Distributed Quantum Dynamics on Near-Term Quantum Processors

TL;DR

This paper introduces dp-VQD, a distributed quantum simulation method that overcomes hardware limitations by enabling larger and deeper quantum dynamics simulations on near-term devices without requiring additional communication.

Contribution

The paper presents a novel distributed variational quantum dynamics algorithm that leverages wire cutting to simulate larger quantum systems on existing hardware.

Findings

Successfully simulated Heisenberg and Hubbard models.

Demonstrated execution on real IBM quantum devices.

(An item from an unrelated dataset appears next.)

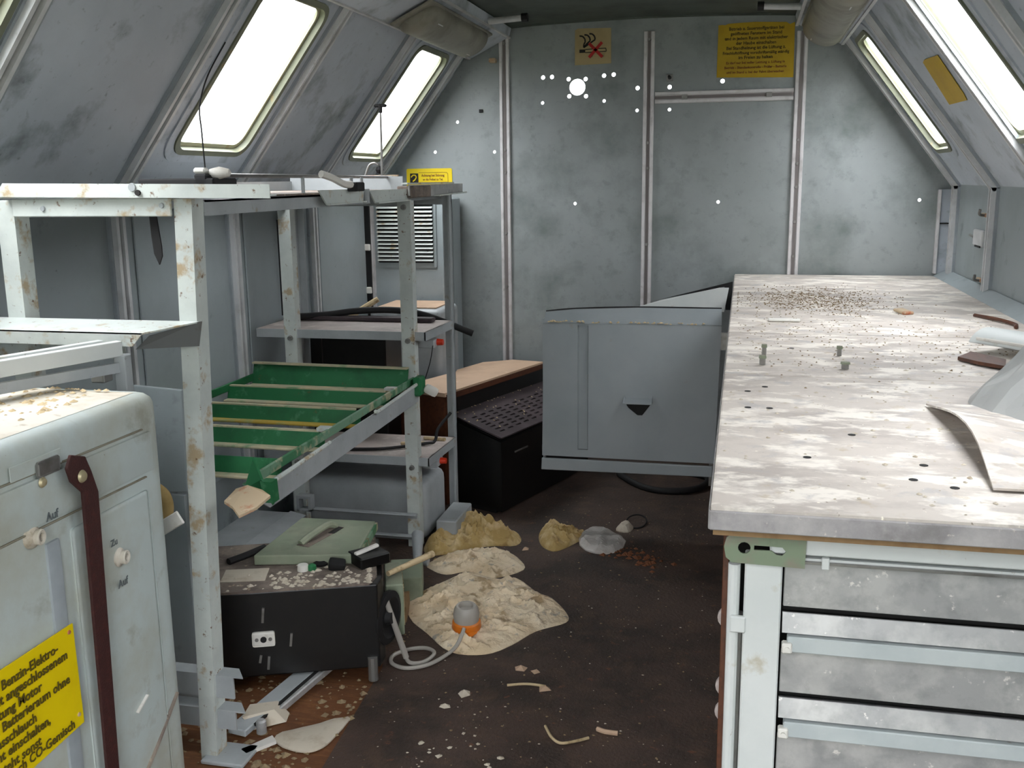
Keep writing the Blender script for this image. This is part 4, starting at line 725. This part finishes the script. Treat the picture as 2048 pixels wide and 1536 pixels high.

Enabled larger problem sizes beyond device qubit counts.

Abstract

Simulations of quantum dynamics are a key application of near term quantum computing, but are hindered by the twin challenges of noise and small device scale, which limit the executable circuit depths and the number of qubits the algorithm can be run on. Towards overcoming these obstacles we develop and implement a distributed variant of the projected Variational Quantum Dynamics which we dub dp-VQD, which allows to simultaneously alleviate circuit depth and width limitations. We employ the wire cutting technique, which can be executed on the existing devices without quantum or classical communication. We demonstrate the full variational training on noisy simulators, and execute and perform the reconstruction on real IBM quantum devices. The algorithm allows to execute Hamiltonian evolution simulations for problem sizes exceeding devices' nominal qubit counts, and to combine multiple small devices in a distributed computation. We test our approach on the Heisenberg and Hubbard model dynamics.